Varèse Sarabande will release the A Walk in the Woods – Original Motion Picture Soundtrack digitally on September 4 and on CD September 25, 2015. The album features the new songs "The Birds Are Singing At Night" performed by Lord Huron and "Dead End Street" performed by Blake Mills, with songs from Dwight Yoakam, Chatham County Line, Tim Grimm, and additional tracks from Lord Huron. The album also features two suites of the original score, composed by Nathan Larson.
"Our biggest musical challenge was how to represent the majesty of the Appalachian Trail, its jaw-dropping vistas, its forbidding mountains and blessedly untamed wildlife," said director Ken Kwapis. "The answer came in the form of Lord Huron, whose songs provide a thread throughout Bryson and Katz's journey."
"I tend to approach songwriting visually, and I often find myself striving and struggling to describe landscapes sonically," said Lord Huron's Ben Schneider. "It was gratifying to hear that some of that came across to Ken and his team, and that they felt the music helped support and describe the natural setting of the movie."
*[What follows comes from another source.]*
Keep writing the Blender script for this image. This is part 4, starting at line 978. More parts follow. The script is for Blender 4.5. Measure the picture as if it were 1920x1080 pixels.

"The subtitle of Bill Bryson's book is Rediscovering America on the Appalachian Trail.' In wildly different ways, all the artists on this CD are rediscovering America's musical past, uncovering its roots and celebrating them with a distinctly modern vibe," Kwapis described. "All of these artists are venturing down an alternative musical trail, but it's one that runs right alongside the AT itself."
"A Walk in the Woods felt warmly familiar to me, like a movie I'd already loved for a long time," said Blake Mills, who contributed the original song "Dead End Street" for the film and soundtrack.
"Bryson and Katz may be in their autumnal years, but the musical world of the film suggests there's a new adventure right around the corner," said Kwapis. "Check out the rambunctious husband-and-wife duo Shovels & Rope, the soulful bluegrass of Raleigh-based Chatham County Line, the virtuosic Blake Mills (his warm and wistful "Dead End Street" was written for the film), the genre-defying Great Lake Swimmers, Honky Tonk pioneer Dwight Yoakam and his rousing salute to Buck Owens, Indiana's Renaissance man Tim Grimm, the dynamic country trio Friends of Lola, and the amazingly versatile rocker-turned-film-composer Nathan Larson."